"Мы вполне можем предположить, - писал Феликс Давен во "Введении к "Философским этюдам", - что однажды, сопоставляя различные мысли, запечатленные в его произведениях, автор поступил так как поступает ткач, который внезапно переворачивает ковер с изнанки на лицо и обозревает весь рисунок в целом. С этих пор писатель уже не переставал думать о том, какое впечатление будет производить его творение целиком, ибо в его мозгу давно уже зрела идея великого синтеза. Мысленно возводя еще не достроенные ярусы украшенного фресками здания, представляя себе здесь скульптурную группу, там - величественную статую, дальше - предметы второго плана и игру света и тени, он вдруг залюбовался делом своих рук и вновь принялся за работу с чисто французским неистовством, ибо он находился еще в том возрасте, когда люди не ведают сомнений. А посвятив себя титаническому труду, человек этот, чью несгибаемую волю высоко ценят все знающие его (в один прекрасный день ей, конечно же, воздадут должное так же, как и его огромному таланту), все время шел вперед и вперед, не вспоминая наутро о вчерашних усилиях и усталости...
Быть может, прежде чем открыть свои планы читателям, он хотел проверить свои силы; быть может, он не освобождал обшитое досками здание от окружавших его лесов потому, что желал прежде закончить некоторые изваяния, потому, что ждал, пока станут яснее его контуры или по крайней мере поднимется широкий фронтон благородных очертаний".
Давен с полным правом осуждал тех критиков, которые, не обладая чувством пропорции, называли книги его друга "повестушками" и "рассказами". Чтобы устыдить подобных критиков. Давен прибегал к излюбленному образу Бальзака:
"Но разве все эти якобы разрозненные части не следует уподобить обтесанным камням, отдельным капителям, метопам, уже наполовину покрытым изображениями цветов и драконов; валяясь на строительной площадке между пилой и долотом рабочего, они кажутся мелкими, незначительными, но, по замыслу архитектора, им предстоит украсить пышный антаблемент, занять место на изгибе свода, расположиться вдоль высоких стрельчатых окон кафедрального собора, замка, часовни или живописной усадьбы".
Настало время приступить к возведению кафедрального собора. В сентябре 1834 года Бальзак уехал в Саше, твердо решив за короткий срок написать роман, который должен был сделаться одним из краеугольных камней его творения: речь идет об "Отце Горио". Мы располагаем начальной клеточкой, давшей жизнь этой книге, - заметкой в тетради, куда Бальзак заносил свои планы: "Славный старик - семейный пансион - шестьсот франков ренты отказывает себе во всем ради дочерей, хотя они обе располагают пятьюдесятью тысячами франков годового дохода, - умирает, как пес". Маркизе де Кастри Бальзак сообщает, что он хочет описать "чувство, само по себе столь величественное, что оно может устоять перед длинной цепью обид", а госпоже Ганской он пишет, что выбрал своим героем "человека, для которого быть отцом то же, что для святого, для мученика быть христианином". Итак, он снова покажет, какие опустошения производит страсть, ставшая манией. "Страсть не признает сделок; она готова на любые жертвы".

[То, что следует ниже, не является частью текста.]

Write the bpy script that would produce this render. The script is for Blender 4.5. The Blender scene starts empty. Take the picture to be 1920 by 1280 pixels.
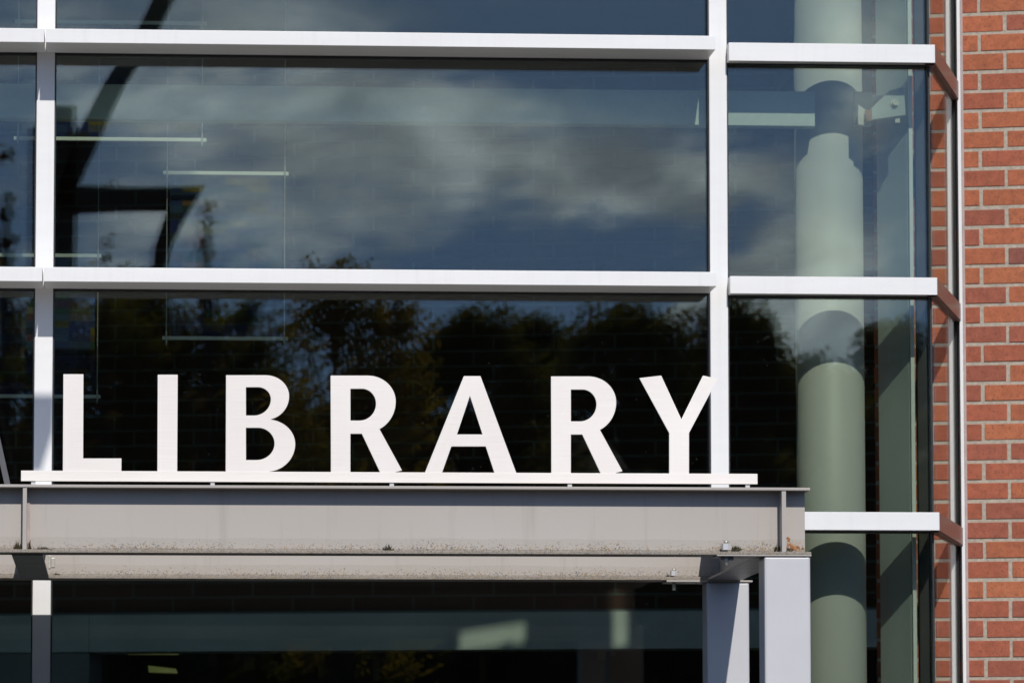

Композиция "Отца Горио" гораздо сложнее и смелее, чем композиция "Евгении Гранде". Здесь переплетаются несколько сюжетных линий. Во-первых, драма самого Горио, разоренного и отвергнутого своими дочерьми Анастази де Ресто и Дельфиной де Нусинген; затем драма Вотрена (он - новое воплощение Феррагуса, бывший каторжник, живущий под чужим именем в пансионе Воке, демон-искуситель, который мастерски плетет сеть интриг, пока его не разоблачает полиция); драма Растиньяка, молодого гасконца, отпрыска провинциального дворянского рода, еще наивного и чистого гоноши, который с ужасом обнаруживает разложение парижского общества; наконец, драма родственницы Растиньяка, Клары де Босеан, весьма знатной дамы, которую оставляет боготворимый ею любовник, трагедия, объясняющая "уже написанную страницу из ее будущего" - "Покинутую женщину". Семейный пансион - вот то место, где перекрещиваются судьбы этих людей; и в самом деле, разве светское общество - это не "позолоченный семейный пансион", разве дворец Тюильри - не семейный пансион, над дверьми которого красуется корона?